Leadership Reflections: Rethinking professional visibility in a digital world
Professional visibility in a digital world is no longer optional — yet for many emerging leaders, it remains deeply uncomfortable.
I say this as a Mentor of emerging leaders, primarily Gen Z and Millennials.
I was born into a generation that wrote letters by hand, sent job applications by post, and built professional relationships slowly, face to face — long before digital platforms shaped how we are seen. It was a professional world without digital infrastructure — where visibility depended on proximity, being known within institutions rather than digital profiles or public self-expression. The emerging leaders I mentor have grown up with the internet as infrastructure — and yet, paradoxically, many approach professional visibility with a level of caution and discomfort that is striking for a generation so digitally fluent.
These are generations highly fluent in digital tools and social platforms. Yet when asked to build a presence on platforms like LinkedIn, the quiet resistance is immediate and genuine.

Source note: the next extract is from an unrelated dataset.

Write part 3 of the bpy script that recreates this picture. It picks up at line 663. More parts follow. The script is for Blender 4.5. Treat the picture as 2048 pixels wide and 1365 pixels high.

Some find it exposing, others call it “cringe”, some are uneasy about sharing their age, surname, or being publicly associated with their work. These responses are not trivial, as they reflect a shift in how identity, risk, and visibility are understood.
Gen Z and Millennials are navigating a digital environment shaped by permanence, algorithmic exposure, online harassment, and reputational risk at scale. Their caution is not reluctance without cause; it is informed behaviour.
From my experience, many young professionals experience a real disconnect between personal identity and professional identity constructed in public view. To them, the idea of presenting a curated professional self can feel performative — even inauthentic. At the same time, the labour market has evolved faster than this mindset.
Recruiters increasingly rely on digital presence as a first point of contact — with platforms like LinkedIn reporting that the majority of hiring managers use online profiles in candidate evaluation. Digital absence can therefore be interpreted — fairly or not — as a lack of readiness or engagement.
This is where the tension lies.
My role is not to override that concern. It is to reframe it. Professional visibility should not be viewed as performance, but as presence. In a digital and competitive labour market, presence is often the entry point to opportunity. It allows one’s work, thinking, and direction to be understood before you are in the room.
Platforms like Substack, LinkedIn and Instagram, when used with intention, can function as professional infrastructure. A profile, a portfolio, a piece of writing should not be viewed as acts of vanity. They are signals, and they communicate experience, clarity, capability, and trajectory.
What I encourage emerging leaders to understand is this: visibility does not require self-exposure without boundaries. It requires intentionality — and you decide what to share, how to frame it, and where to draw the line. The challenge, then, is not generational difference alone. It is alignment — between capability, identity, and visibility.
My responsibility as a Mentor is not to tell emerging leaders how things were done. It is to help them navigate how things are — without losing who they are. This is because professional visibility, on their own terms, is not a compromise of personal identity. It is a strategic extension of it. As a Gen X mentor, this has required growth on my part. It has challenged my assumptions about visibility and professionalism, and pushed me to understand a generation navigating a fundamentally different reality. Mentorship, in this context, is not one-directional — it becomes an exchange.
At its core, the Mindset-to-Output Mentorship Programme is designed to build alignment.